Friday, April 30, 2010

Homecoming

There is a story that was run in the New York Times a year or so ago. It was written by a woman who was married to her husband for a long time. One day, her husband told her that he needed time to find himself. He left her and their children, telling them that he was not sure when he would be back, if he was to come back at all. The woman stood her ground, but she was standing on a remarkably sure plot of earth. She wrote that she knew him, loved him, trusted him and that she let him go. She wrote that she harbored no recriminations, no plots of revenge, no marshalling of retaliatory weaponry. She waited, secure in her knowledge of him, a knowing rooted in love and a hope that he would come back. He eventually did.
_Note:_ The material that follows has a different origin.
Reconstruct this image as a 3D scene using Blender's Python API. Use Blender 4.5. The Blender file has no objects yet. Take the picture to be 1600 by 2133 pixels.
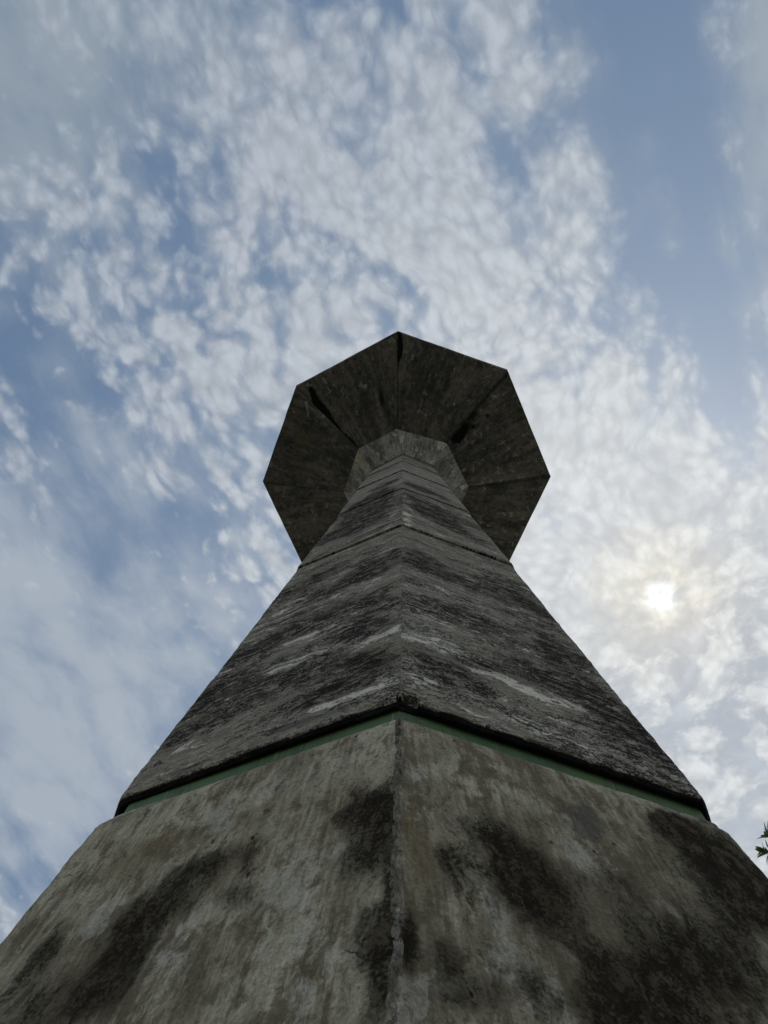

Perhaps he found himself, or realized how he had lost himself and had to go back to recover who he really wanted to be.
The article generated thousands of responses from husbands, wives and lovers from all over the world. By far, most of the responses were ones of gratitude, written from places in lives where human hearts needed a reaffirmation of the need to trust in the seasons of love, and how some of those seasons ask that we wait, and perhaps wait long. Apparently there are a lot of people in this world who have risked waiting for love to come back and the gamble paid off.
Admittedly that woman’s experience is not typical. In fact it is probably quite rare. When love walks out the door, it is more common that the door is slammed shut and the memories of what could have been left out on the street.
We hear this gospel every year and are quite familiar with it. Some of us may identify with the lost and found son. Or we may identify with the resentful son. The father may strike a responsive chord in our experience – or perhaps the absent but surely present mother of the boy, who may have well had much to do with softening the heart of the father, urging him to wait and wait with love.
Whatever our resonance with the story of the Prodigal Son, we all have one thing in common. We look for love, need love, and when it comes it arrives as a gift. Sometimes it stays, sometimes it walks out the door. It may or may not come back.